Directors' liabilities can arise at common law from:

  • negligent advice or misstatement, particularly in the context of a merger or take-over
  • acts outside the company's constitution, such as excessive borrowing or unauthorised payments
  • failure to disclose conflicting interests or the full extent of the director's interests
  • errors of judgment, such as failing to recognise insolvency
  • negligent supervision, for example of delegated responsibility
  • imprudent investments.

In addition, there is an ever-growing volume of legislation which directors must ensure their company complies with concerning insolvency, VAT, data protection, the environment and competition.  

Typical cover provided

Directors' and officers' policies are structured into two parts:

  • Directors' and officers' liability: cover for the directors and officers in their personal capacity when they are unable to claim an indemnity from the company, and
  • Corporate reimbursement: cover to protect the company in circumstances where it is permitted to indemnify the directors or officers, such as the repayment of legal defence costs

Other features of directors' and officers' insurances are:

  • cover is on a 'claims made' basis, which means that the policy covers all claims notified to the insurer or the insured during the period of insurance, no matter when the event giving rise to the loss occurred
  • past, present and future directors are covered
  • the policy also indemnifies the personal legal representatives in the event of death, insolvency or bankruptcy of the insured
  • cover is automatically provided for new subsidiaries up to a certain size and employees whilst acting in a managerial or supervisory capacity
  • cover is subject to an annual aggregate limit of indemnity.
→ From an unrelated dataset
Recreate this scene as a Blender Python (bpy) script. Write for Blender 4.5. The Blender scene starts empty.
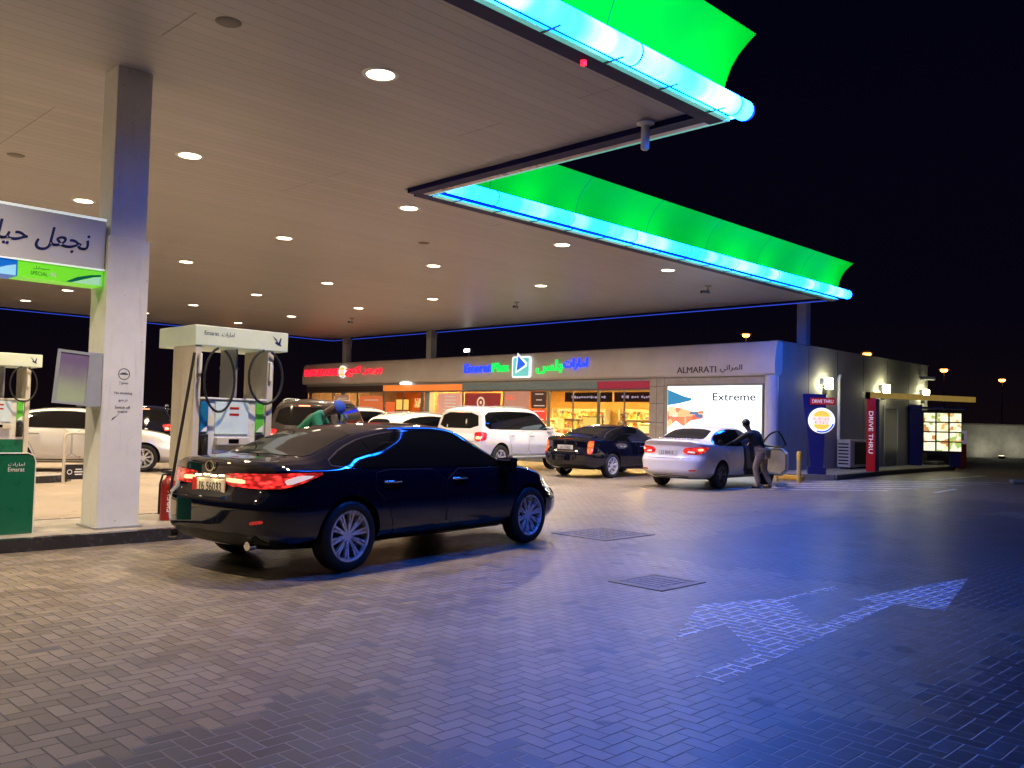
import bpy, bmesh, math, random
from mathutils import Vector, Matrix
from mathutils.bvhtree import BVHTree
random.seed(11)
R = math.radians
SC = bpy.context.scene
COL = SC.collection

# ------------------------------------------------------------------ materials
def lin(c):
    return tuple(((v/255.0)/12.92 if v <= 10 else ((v/255.0+0.055)/1.055)**2.4) for v in c)
MATS = {}
def mat(name, col, rough=0.5, metal=0.0, emit=None, es=0.0, coat=0.0, var=0.06, scale=6.0, spec=0.5, bump=0.0, grime=0.0):
    if name in MATS: return MATS[name]
    m = bpy.data.materials.new(name); m.use_nodes = True
    nt = m.node_tree; b = nt.nodes['Principled BSDF']
    b.inputs['Base Color'].default_value = (*col, 1)
    b.inputs['Roughness'].default_value = rough
    b.inputs['Metallic'].default_value = metal
    b.inputs['Specular IOR Level'].default_value = spec
    if coat: b.inputs['Coat Weight'].default_value = coat; b.inputs['Coat Roughness'].default_value = 0.03
    if emit is not None:
        b.inputs['Emission Color'].default_value = (*emit, 1); b.inputs['Emission Strength'].default_value = es
    if var > 0:
        tc = nt.nodes.new('ShaderNodeTexCoord'); n = nt.nodes.new('ShaderNodeTexNoise')
        n.inputs['Scale'].default_value = scale; n.inputs['Detail'].default_value = 6; n.inputs['Roughness'].default_value = 0.65
        nt.links.new(tc.outputs['Object'], n.inputs['Vector'])
        mr = nt.nodes.new('ShaderNodeMapRange'); mr.inputs['From Min'].default_value = 0.3; mr.inputs['From Max'].default_value = 0.7
        mr.inputs['To Min'].default_value = 1-var*1.6; mr.inputs['To Max'].default_value = 1+var
        nt.links.new(n.outputs['Fac'], mr.inputs['Value'])
        mx = nt.nodes.new('ShaderNodeVectorMath'); mx.operation = 'SCALE'
        mx.inputs[0].default_value = col; nt.links.new(mr.outputs['Result'], mx.inputs['Scale'])
        if grime > 0:
            mp = nt.nodes.new('ShaderNodeMapping'); mp.inputs['Scale'].default_value = (9, 9, .9); n2 = nt.nodes.new('ShaderNodeTexNoise'); n2.inputs['Scale'].default_value = 1.0; n2.inputs['Detail'].default_value = 7; n2.inputs['Roughness'].default_value = .7
            nt.links.new(tc.outputs['Object'], mp.inputs[0]); nt.links.new(mp.outputs[0], n2.inputs['Vector'])
            q = NT(nt); n3 = q.noise(tc.outputs['Object'], 17, 3, .6)
            f = q.add(q.mul(q.sstep(n2.outputs['Fac'], .54, .74), grime), q.mul(q.sstep(n3, .66, .72), grime*1.4))
            nt.links.new(q.cmix(q.mn(f, .8), mx.outputs['Vector'], (.12, .105, .085)), b.inputs['Base Color'])
        else: nt.links.new(mx.outputs['Vector'], b.inputs['Base Color'])
        m2 = nt.nodes.new('ShaderNodeMapRange'); m2.inputs['From Min'].default_value = 0.25; m2.inputs['From Max'].default_value = 0.75
        m2.inputs['To Min'].default_value = max(0.02, rough*(1-var*2.5)); m2.inputs['To Max'].default_value = min(1, rough*(1+var*3))
        nt.links.new(n.outputs['Fac'], m2.inputs['Value']); nt.links.new(m2.outputs['Result'], b.inputs['Roughness'])
        if bump > 0:
            bp = nt.nodes.new('ShaderNodeBump'); bp.inputs['Strength'].default_value = bump; bp.inputs['Distance'].default_value = 0.004
            nt.links.new(n.outputs['Fac'], bp.inputs['Height']); nt.links.new(bp.outputs['Normal'], b.inputs['Normal'])
    MATS[name] = m
    return m

def emat(name, col, s):
    if name in MATS: return MATS[name]
    m = bpy.data.materials.new(name); m.use_nodes = True
    nt = m.node_tree; nt.nodes.clear()
    o = nt.nodes.new('ShaderNodeOutputMaterial'); e = nt.nodes.new('ShaderNodeEmission')
    e.inputs['Color'].default_value = (*col, 1); e.inputs['Strength'].default_value = s
    nt.links.new(e.outputs[0], o.inputs[0]); MATS[name] = m
    return m

class NT:
    """tiny expression builder for math nodes"""
    def __init__(s, nt): s.nt = nt
    def m(s, op, a, b=None, c=None):
        n = s.nt.nodes.new('ShaderNodeMath'); n.operation = op
        for k, v in enumerate((a, b, c)):
            if v is None: continue
            if isinstance(v, (int, float)): n.inputs[k].default_value = v
            else: s.nt.links.new(v, n.inputs[k])
        return n.outputs[0]
    def add(s, a, b): return s.m('ADD', a, b)
    def sub(s, a, b): return s.m('SUBTRACT', a, b)
    def mul(s, a, b): return s.m('MULTIPLY', a, b)
    def lt(s, a, b): return s.m('LESS_THAN', a, b)
    def gt(s, a, b): return s.m('GREATER_THAN', a, b)
    def mn(s, a, b): return s.m('MINIMUM', a, b)
    def mx(s, a, b): return s.m('MAXIMUM', a, b)
    def floor(s, a): return s.m('FLOOR', a)
    def mix(s, f, a, b): return s.add(a, s.mul(f, s.sub(b, a)))
    def sstep(s, v, lo, hi):
        n = s.nt.nodes.new('ShaderNodeMapRange'); n.interpolation_type = 'SMOOTHSTEP'
        n.inputs['From Min'].default_value = lo; n.inputs['From Max'].default_value = hi
        s.nt.links.new(v, n.inputs['Value']); return n.outputs['Result']
    def noise(s, vec, scale, detail=4, rough=0.6):
        n = s.nt.nodes.new('ShaderNodeTexNoise'); n.inputs['Scale'].default_value = scale
        n.inputs['Detail'].default_value = detail; n.inputs['Roughness'].default_value = rough
        s.nt.links.new(vec, n.inputs['Vector']); return n.outputs['Fac']
    def cmix(s, f, a, b):
        n = s.nt.nodes.new('ShaderNodeMix'); n.data_type = 'RGBA'
        if isinstance(f, (int, float)): n.inputs['Factor'].default_value = f
        else: s.nt.links.new(f, n.inputs['Factor'])
        for k, v in (('A', a), ('B', b)):
            sock = [i for i in n.inputs if i.name == k and i.type == 'RGBA'][0]
            if isinstance(v, tuple): sock.default_value = (*v, 1)
            else: s.nt.links.new(v, sock)
        return [o for o in n.outputs if o.type == 'RGBA'][0]

def herringbone(nt, W=0.09):
    q = NT(nt)
    g = nt.nodes.new('ShaderNodeNewGeometry'); sp = nt.nodes.new('ShaderNodeSeparateXYZ')
    nt.links.new(g.outputs['Position'], sp.inputs[0])
    # slight warp so that the courses are not ruler-straight
    wx = q.mul(q.sub(q.noise(g.outputs['Position'], 1.3, 2), 0.5), 0.025)
    x = q.mul(q.add(sp.outputs['X'], wx), 1/W); y = q.mul(q.sub(sp.outputs['Y'], wx), 1/W)
    i = q.floor(x); j = q.floor(y)
    mm = q.m('FLOORED_MODULO', q.sub(i, j), 4.0)
    isH = q.lt(mm, 1.5)
    is1 = q.mul(q.gt(mm, 0.5), q.lt(mm, 1.5))
    is2 = q.mul(q.gt(mm, 1.5), q.lt(mm, 2.5))
    bi = q.sub(i, is1); bj = q.sub(j, is2)
    u = q.sub(x, bi); v = q.sub(y, bj)
    U = q.add(isH, 1.0); V = q.sub(2.0, isH)
    e = q.mn(q.mn(u, q.sub(U, u)), q.mn(v, q.sub(V, v)))
    cxx = q.add(bi, q.mul(U, 0.5)); cyy = q.add(bj, q.mul(V, 0.5))
    cb = nt.nodes.new('ShaderNodeCombineXYZ')
    nt.links.new(cxx, cb.inputs[0]); nt.links.new(cyy, cb.inputs[1])
    wn = nt.nodes.new('ShaderNodeTexWhiteNoise'); wn.noise_dimensions = '3D'
    nt.links.new(cb.outputs[0], wn.inputs['Vector'])
    return q, g.outputs['Position'], e, q.mul(cxx, W), q.mul(cyy, W), wn.outputs['Value'], cb.outputs[0]

def paver_material():
    m = bpy.data.materials.new('paver'); m.use_nodes = True
    nt = m.node_tree; b = nt.nodes['Principled BSDF']
    q, pos, e, bx, by, rnd, cen = herringbone(nt)
    sp2 = nt.nodes.new('ShaderNodeSeparateXYZ'); nt.links.new(pos, sp2.inputs[0])
    n1 = q.noise(pos, 0.35, 3); n2 = q.noise(pos, 40, 5, 0.7); n3 = q.noise(pos, 1.6, 5, 0.65); n4 = q.noise(pos, 9, 4)
    wob = q.mul(q.sub(q.noise(cen, 0.16, 1), 0.5), 1.3)
    bxw = q.add(bx, wob); byw = q.add(by, wob)
    def rect(x0, x1, y0, y1):
        return q.mul(q.mul(q.gt(bxw, x0), q.lt(bxw, x1)), q.mul(q.gt(byw, y0), q.lt(byw, y1)))
    dark = rect(1.2, 2.75, 2.1, 3.95)
    dark = q.mx(dark, rect(8.2, 21, -4, 6.6))
    dark = q.mx(dark, rect(4.2, 9, -4, 1.9))
    dark = q.mx(dark, rect(-4, 4.3, -3, 2.1))
    odd = q.gt(rnd, 0.986)
    dark = q.mx(dark, odd)
    light = q.cmix(rnd, (0.118, 0.097, 0.074), (0.222, 0.183, 0.138))
    drk = q.cmix(rnd, (0.042, 0.040, 0.046), (0.080, 0.075, 0.080))
    c = q.cmix(dark, light, drk)
    jl = q.sstep(e, 0.015, 0.075)
    jcol = q.cmix(dark, (0.035, 0.03, 0.027), (0.21, 0.20, 0.185))
    c = q.cmix(jl, jcol, c)
    # smooth concrete apron between the pump islands
    apron = q.mul(q.gt(sp2.outputs['Y'], 11.6), q.lt(q.add(sp2.outputs['X'], q.mul(q.noise(pos, .3, 1), .0)),  9.0))
    cj = q.m('FRACT', q.mul(sp2.outputs['X'], 0.25)); cjd = q.mn(cj, q.sub(1.0, cj)); cjl = q.sstep(cjd, 0.001, 0.004)
    c = q.cmix(apron, c, q.cmix(cjl, (0.1, 0.085, 0.07), (0.33, 0.27, 0.20)))
    jl = q.mx(jl, apron)
    sc = q.add(0.62, q.mul(n2, 0.36)); sc = q.add(sc, q.mul(n3, 0.42))
    vm = nt.nodes.new('ShaderNodeVectorMath'); vm.operation = 'SCALE'
    nt.links.new(c, vm.inputs[0]); nt.links.new(sc, vm.inputs['Scale'])
    st = q.mul(q.sstep(n1, 0.48, 0.68), q.sstep(n4, 0.3, 0.65))
    c2 = q.cmix(q.mul(st, 0.6), vm.outputs[0], (0.055, 0.05, 0.046))
    drip = q.sstep(q.noise(pos, 2.7, 2, 0.4), 0.70, 0.76)      # oil drips
    c2 = q.cmix(q.mul(drip, 0.75), c2, (0.018, 0.017, 0.017))
    gum = q.sstep(q.noise(pos, 14, 1, 0.3), 0.79, 0.81)
    c2 = q.cmix(q.mul(gum, 0.5), c2, (0.03, 0.03, 0.03))
    # two faint tyre tracks along the drive-through direction
    tw = q.add(sp2.outputs['Y'], q.mul(q.noise(pos, 0.4, 2), 0.6))
    def band(c0, w0): return q.sub(1.0, q.sstep(q.m('ABSOLUTE', q.sub(tw, c0)), w0*.4, w0))
    trk = q.mul(q.mx(q.mx(band(5.5, .16), band(4.0, .16)), q.mx(band(8.0, .16), band(9.4, .14))), q.sstep(n3, .35, .7))
    c2 = q.cmix(q.mul(trk, 0.4), c2, (0.05, 0.046, 0.043))
    nt.links.new(c2, b.inputs['Base Color'])
    rr = q.add(0.22, q.add(q.mul(n3, 0.24), q.mul(n2, 0.12))); rr = q.add(rr, q.mul(rnd, 0.06))
    nt.links.new(rr, b.inputs['Roughness'])
    hgt = q.add(q.mul(jl, 1.0), q.add(q.mul(n2, 0.22), q.mul(rnd, 0.25)))
    bp = nt.nodes.new('ShaderNodeBump'); bp.inputs['Strength'].default_value = 0.6; bp.inputs['Distance'].default_value = 0.005
    nt.links.new(hgt, bp.inputs['Height']); nt.links.new(bp.outputs['Normal'], b.inputs['Normal'])
    return m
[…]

This is typically a minimum of £1 million, although higher limits are available

Optional extensions

The optional extensions which are available include:

  • representation at investigations and examinations
  • extended discovery period
  • securities claims
  • employment practices claims
  • outside directorships
  • employees whilst acting in a managerial or supervisory capacity

Key exclusions

The main exclusions and limitations include:

  • circumstances known (or which ought to be known) prior to cover commencing
  • prior and pending litigation
  • a jurisdiction clause, stating that English law will apply and may exclude actions in the USA or Canada
  • bodily injury and property damage
  • pollution and contamination
  • claims based upon improper personal gain by a director
  • fraud or dishonesty of a director
  • 'insured v. insured'
  • outside directorships
  • pension fund trustees
  • pollution
  • breach of professional duty
  • computer date recognition

Rating factors

Premiums tend to be based on the limit of indemnity required, taking into account a number of other factors, such as turnover and gross assets, the financial position of the company, number of directors and officers and the geographical areas and jurisdiction to be covered.

Product providers

Professional indemnity insurance is a specialised branch of liability insurance which is most commonly purchased as a stand-alone policy. Cover is not offered by all insurers and is often purchased through an insurance broker.